Vamos ver como isso impacta a dinâmica do gasto público no Brasil. O governo tinha para este ano, depois que o orçamento passou pelo Congresso, R$ 769 bilhões de gastos orçados, dos quais R$ 550 bilhões mais ou menos são despesas obrigatórias – pessoal, Lei Orgânica de Assistência Social, renda mensal vitalícia etc. Há a parte discricionária, que é menos discricionária do que se diz, mas é alguma coisa da ordem de R$ 215 bilhões. As despesas do ano passado, sem Petrobras, foram de R$ 657 bilhões. Então do aumento no orçamento de R$ 112 bilhões foram cortados R$ 50 bilhões, sobrando ainda R$ 62 bilhões.
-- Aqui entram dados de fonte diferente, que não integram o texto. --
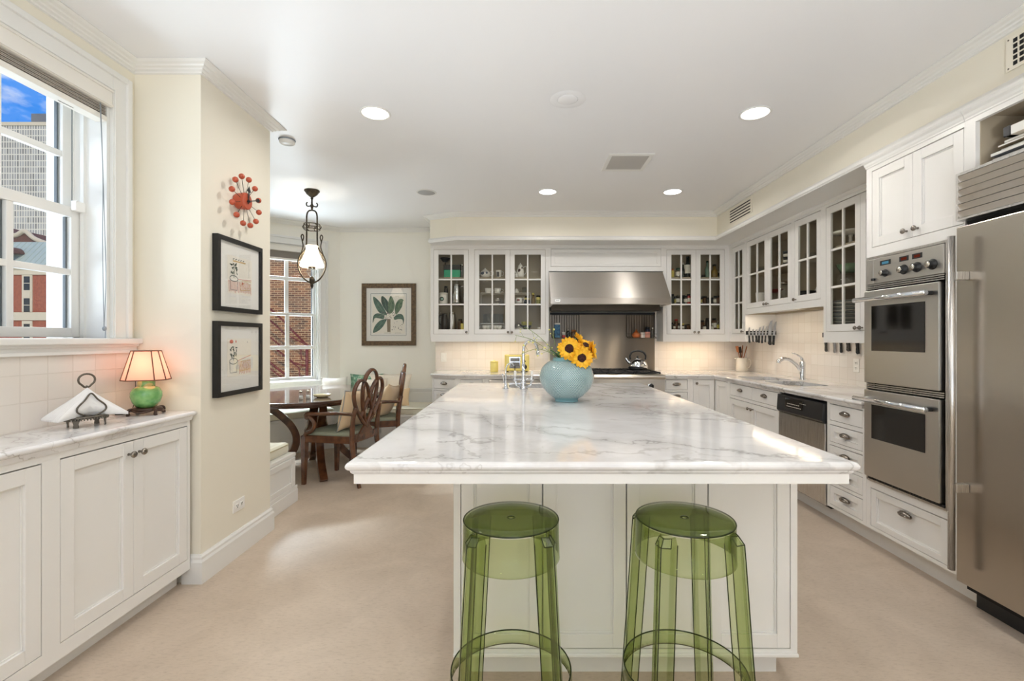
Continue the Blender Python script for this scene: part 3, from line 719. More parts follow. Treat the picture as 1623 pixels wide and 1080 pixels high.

Vejam que o corte de R$ 50 bilhões na verdade representa um aumento de R$ 60 bilhões sobre o gasto observado no ano passado. Se o Congresso tivesse puxado o orçamento para R$ 800 bilhões e o governo tivesse cortado R$ 80 bilhões, ainda assim seria uma expansão. Mesmo na suposição de que o governo consiga de fato cortar R$ 50 bilhões do gasto público brasileiro, ainda assim vai ser um aumento de gasto maior do que no ano passado. Obviamente, medido como proporção do PIB tem uma modesta queda, cai de 17,9% para 17,7%, mas basicamente porque o PIB cresce.

Segundo os números do próprio governo, há uma expansão de 5% no PIB e uma inflação média de 6%, o que resulta em um crescimento do PIB da ordem de 11% a 12% em termos nominais. Então não é absolutamente claro que isso redunde em redução do gasto. Houve uma expansão fiscal da ordem de 1,5% do PIB. Quanto é que se teria de cortar no orçamento para atingir uma economia de 1,5% em relação ao ano passado?

Estou olhando aqui quanto é preciso anunciar de corte no orçamento e qual a queda causada por isso no gasto relativamente ao observado, nas mesmas hipóteses de crescimento de 5% e inflação de 6%. Na minha conta, se se quisesse diminuir o gasto para repor toda aquela expansão fiscal, seria preciso fazer um corte de R$ 100 bilhões. Se se quisesse fazer um pouco menos, alguma coisa em torno de um e pouco por cento do PIB, seria necessário cortar R$ 85 bilhões. Na melhor das hipóteses seria preciso fazer um corte de gastos 70% maior que aquele que foi anunciado pelo governo federal.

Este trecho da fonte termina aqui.